--- start Material provided ---
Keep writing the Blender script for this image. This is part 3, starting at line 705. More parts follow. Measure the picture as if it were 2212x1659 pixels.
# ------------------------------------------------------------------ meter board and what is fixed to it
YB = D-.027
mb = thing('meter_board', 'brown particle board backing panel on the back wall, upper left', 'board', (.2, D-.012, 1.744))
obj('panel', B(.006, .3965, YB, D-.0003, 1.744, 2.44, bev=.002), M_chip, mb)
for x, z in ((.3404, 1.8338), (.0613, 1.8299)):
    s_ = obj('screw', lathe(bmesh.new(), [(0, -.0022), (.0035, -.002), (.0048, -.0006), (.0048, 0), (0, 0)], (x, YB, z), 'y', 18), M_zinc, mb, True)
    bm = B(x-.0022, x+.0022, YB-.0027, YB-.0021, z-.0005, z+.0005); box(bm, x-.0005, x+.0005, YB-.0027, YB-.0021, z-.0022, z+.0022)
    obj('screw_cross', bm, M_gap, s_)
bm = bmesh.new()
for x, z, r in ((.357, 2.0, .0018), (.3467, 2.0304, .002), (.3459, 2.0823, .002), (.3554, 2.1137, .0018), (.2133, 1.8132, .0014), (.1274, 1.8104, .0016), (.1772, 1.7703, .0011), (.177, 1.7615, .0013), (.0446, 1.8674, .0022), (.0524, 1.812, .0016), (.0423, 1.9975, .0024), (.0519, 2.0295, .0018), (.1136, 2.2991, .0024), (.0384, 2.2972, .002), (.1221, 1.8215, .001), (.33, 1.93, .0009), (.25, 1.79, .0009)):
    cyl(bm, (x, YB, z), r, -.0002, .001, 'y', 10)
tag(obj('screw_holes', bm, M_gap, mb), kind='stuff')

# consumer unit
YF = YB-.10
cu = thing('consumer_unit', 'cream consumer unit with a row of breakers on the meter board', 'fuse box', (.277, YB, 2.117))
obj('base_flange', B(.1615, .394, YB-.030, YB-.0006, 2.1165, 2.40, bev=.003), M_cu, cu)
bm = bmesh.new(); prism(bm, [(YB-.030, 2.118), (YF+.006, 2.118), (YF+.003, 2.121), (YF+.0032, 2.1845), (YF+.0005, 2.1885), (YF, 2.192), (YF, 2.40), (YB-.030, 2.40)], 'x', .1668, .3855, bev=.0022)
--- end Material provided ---
§ **Stated exercise**
Give the complete listing a second time, exactly as it reads.

§ **Reply to the task**
Keep writing the Blender script for this image. This is part 3, starting at line 705. More parts follow. Measure the picture as if it were 2212x1659 pixels.
# ------------------------------------------------------------------ meter board and what is fixed to it
YB = D-.027
mb = thing('meter_board', 'brown particle board backing panel on the back wall, upper left', 'board', (.2, D-.012, 1.744))
obj('panel', B(.006, .3965, YB, D-.0003, 1.744, 2.44, bev=.002), M_chip, mb)
for x, z in ((.3404, 1.8338), (.0613, 1.8299)):
    s_ = obj('screw', lathe(bmesh.new(), [(0, -.0022), (.0035, -.002), (.0048, -.0006), (.0048, 0), (0, 0)], (x, YB, z), 'y', 18), M_zinc, mb, True)
    bm = B(x-.0022, x+.0022, YB-.0027, YB-.0021, z-.0005, z+.0005); box(bm, x-.0005, x+.0005, YB-.0027, YB-.0021, z-.0022, z+.0022)
    obj('screw_cross', bm, M_gap, s_)
bm = bmesh.new()
for x, z, r in ((.357, 2.0, .0018), (.3467, 2.0304, .002), (.3459, 2.0823, .002), (.3554, 2.1137, .0018), (.2133, 1.8132, .0014), (.1274, 1.8104, .0016), (.1772, 1.7703, .0011), (.177, 1.7615, .0013), (.0446, 1.8674, .0022), (.0524, 1.812, .0016), (.0423, 1.9975, .0024), (.0519, 2.0295, .0018), (.1136, 2.2991, .0024), (.0384, 2.2972, .002), (.1221, 1.8215, .001), (.33, 1.93, .0009), (.25, 1.79, .0009)):
    cyl(bm, (x, YB, z), r, -.0002, .001, 'y', 10)
tag(obj('screw_holes', bm, M_gap, mb), kind='stuff')

# consumer unit
YF = YB-.10
cu = thing('consumer_unit', 'cream consumer unit with a row of breakers on the meter board', 'fuse box', (.277, YB, 2.117))
obj('base_flange', B(.1615, .394, YB-.030, YB-.0006, 2.1165, 2.40, bev=.003), M_cu, cu)
bm = bmesh.new(); prism(bm, [(YB-.030, 2.118), (YF+.006, 2.118), (YF+.003, 2.121), (YF+.0032, 2.1845), (YF+.0005, 2.1885), (YF, 2.192), (YF, 2.40), (YB-.030, 2.40)], 'x', .1668, .3855, bev=.0022)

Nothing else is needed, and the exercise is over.